A vote Sunday by the largest Presbyterian church in Colorado Springs to split from the denomination’s main governing body in the United States may just be the beginning of a growing divide.
Eight churches in the region have expressed an interest in splitting from Presbyterian Church (USA), said Ronald Anderson, executive presbyter for the region that is based in Pueblo and spans much of southern Colorado. Those eight churches account for almost a fourth of the total churches in the Presbytery of Pueblo and make up more than half of the region’s total members.

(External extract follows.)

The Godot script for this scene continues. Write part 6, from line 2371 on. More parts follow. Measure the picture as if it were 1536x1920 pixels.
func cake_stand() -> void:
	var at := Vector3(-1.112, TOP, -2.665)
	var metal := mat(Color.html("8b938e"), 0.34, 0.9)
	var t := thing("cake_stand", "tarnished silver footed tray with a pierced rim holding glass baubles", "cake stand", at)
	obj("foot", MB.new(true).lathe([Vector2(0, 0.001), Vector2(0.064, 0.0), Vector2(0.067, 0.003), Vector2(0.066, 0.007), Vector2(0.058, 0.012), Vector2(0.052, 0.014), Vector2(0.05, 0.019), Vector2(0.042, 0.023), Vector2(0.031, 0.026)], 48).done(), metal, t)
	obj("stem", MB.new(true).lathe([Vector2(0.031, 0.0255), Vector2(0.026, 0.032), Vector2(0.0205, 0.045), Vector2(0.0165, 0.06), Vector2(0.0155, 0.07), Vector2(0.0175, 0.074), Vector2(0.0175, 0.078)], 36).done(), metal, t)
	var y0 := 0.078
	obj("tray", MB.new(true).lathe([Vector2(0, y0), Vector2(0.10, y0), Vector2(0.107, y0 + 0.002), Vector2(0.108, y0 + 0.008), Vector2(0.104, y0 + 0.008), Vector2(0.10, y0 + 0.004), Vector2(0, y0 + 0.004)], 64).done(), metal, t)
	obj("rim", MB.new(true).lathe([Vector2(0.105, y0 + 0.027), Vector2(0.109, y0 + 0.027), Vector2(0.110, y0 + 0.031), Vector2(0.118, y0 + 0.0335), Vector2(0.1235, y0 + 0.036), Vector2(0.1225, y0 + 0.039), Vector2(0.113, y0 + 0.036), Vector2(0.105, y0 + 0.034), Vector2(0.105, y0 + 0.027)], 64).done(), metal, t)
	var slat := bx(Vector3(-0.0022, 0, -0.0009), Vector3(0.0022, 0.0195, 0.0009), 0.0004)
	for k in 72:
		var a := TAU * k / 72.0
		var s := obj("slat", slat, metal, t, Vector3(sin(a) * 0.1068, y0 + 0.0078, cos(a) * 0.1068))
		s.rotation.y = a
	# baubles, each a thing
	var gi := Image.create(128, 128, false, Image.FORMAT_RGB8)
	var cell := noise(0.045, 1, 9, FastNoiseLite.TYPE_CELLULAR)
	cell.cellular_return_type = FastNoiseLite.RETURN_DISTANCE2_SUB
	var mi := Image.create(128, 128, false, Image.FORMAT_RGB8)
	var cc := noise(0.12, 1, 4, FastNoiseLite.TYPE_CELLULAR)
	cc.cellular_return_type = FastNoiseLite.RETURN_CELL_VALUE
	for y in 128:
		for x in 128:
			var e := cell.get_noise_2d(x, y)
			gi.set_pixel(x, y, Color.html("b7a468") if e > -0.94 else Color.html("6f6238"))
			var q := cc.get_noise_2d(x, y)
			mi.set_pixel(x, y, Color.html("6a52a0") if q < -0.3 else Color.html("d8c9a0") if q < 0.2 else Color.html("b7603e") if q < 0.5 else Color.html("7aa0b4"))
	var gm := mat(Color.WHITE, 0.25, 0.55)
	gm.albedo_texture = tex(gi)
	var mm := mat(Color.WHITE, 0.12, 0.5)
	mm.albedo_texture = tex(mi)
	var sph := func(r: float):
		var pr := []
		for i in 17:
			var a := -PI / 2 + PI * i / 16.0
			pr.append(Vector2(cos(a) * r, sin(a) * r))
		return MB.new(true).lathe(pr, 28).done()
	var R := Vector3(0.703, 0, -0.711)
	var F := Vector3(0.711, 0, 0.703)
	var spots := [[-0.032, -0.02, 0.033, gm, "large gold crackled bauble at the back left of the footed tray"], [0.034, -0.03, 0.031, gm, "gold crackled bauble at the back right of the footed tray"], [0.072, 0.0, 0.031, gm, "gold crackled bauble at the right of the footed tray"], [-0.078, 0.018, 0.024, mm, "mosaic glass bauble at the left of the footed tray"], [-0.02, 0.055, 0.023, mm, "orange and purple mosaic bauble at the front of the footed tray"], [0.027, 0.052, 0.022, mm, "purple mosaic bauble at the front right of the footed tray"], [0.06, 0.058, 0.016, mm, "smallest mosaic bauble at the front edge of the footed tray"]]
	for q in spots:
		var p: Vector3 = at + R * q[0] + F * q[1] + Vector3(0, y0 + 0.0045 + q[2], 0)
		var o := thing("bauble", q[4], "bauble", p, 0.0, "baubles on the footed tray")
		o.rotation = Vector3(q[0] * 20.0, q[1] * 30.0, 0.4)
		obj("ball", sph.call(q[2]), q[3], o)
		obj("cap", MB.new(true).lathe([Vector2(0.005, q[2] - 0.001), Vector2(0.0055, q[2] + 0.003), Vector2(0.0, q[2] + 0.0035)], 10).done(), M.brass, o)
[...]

On Sunday afternoon, 88 percent of First Presbyterian Church members voted in an informal poll to split with the mainline Presbyterian church and join a newly created, and more conservative, group called the Evangelical Covenant Order of Presbyterians. The vote was the culmination of several months of work by church leaders who sought to distance themselves from the main governing body after it voted in May that congregations could appoint openly gay ministers.
To officially make the split, church leaders and the Presbytery of Pueblo still have to negotiate terms and the congregation has to make an official vote, presumably in late-April.
Rev. Tom Trinidad, pastor at Faith Presbyterian church, 1529 N. Circle Drive, in Colorado Springs said his congregation is not considering a split and is sad that other churches want to leave.
“I like having people at the table to have different opinions,” he said. “If the conservative churches all leave then we lose their input and we lose our accountability to them.”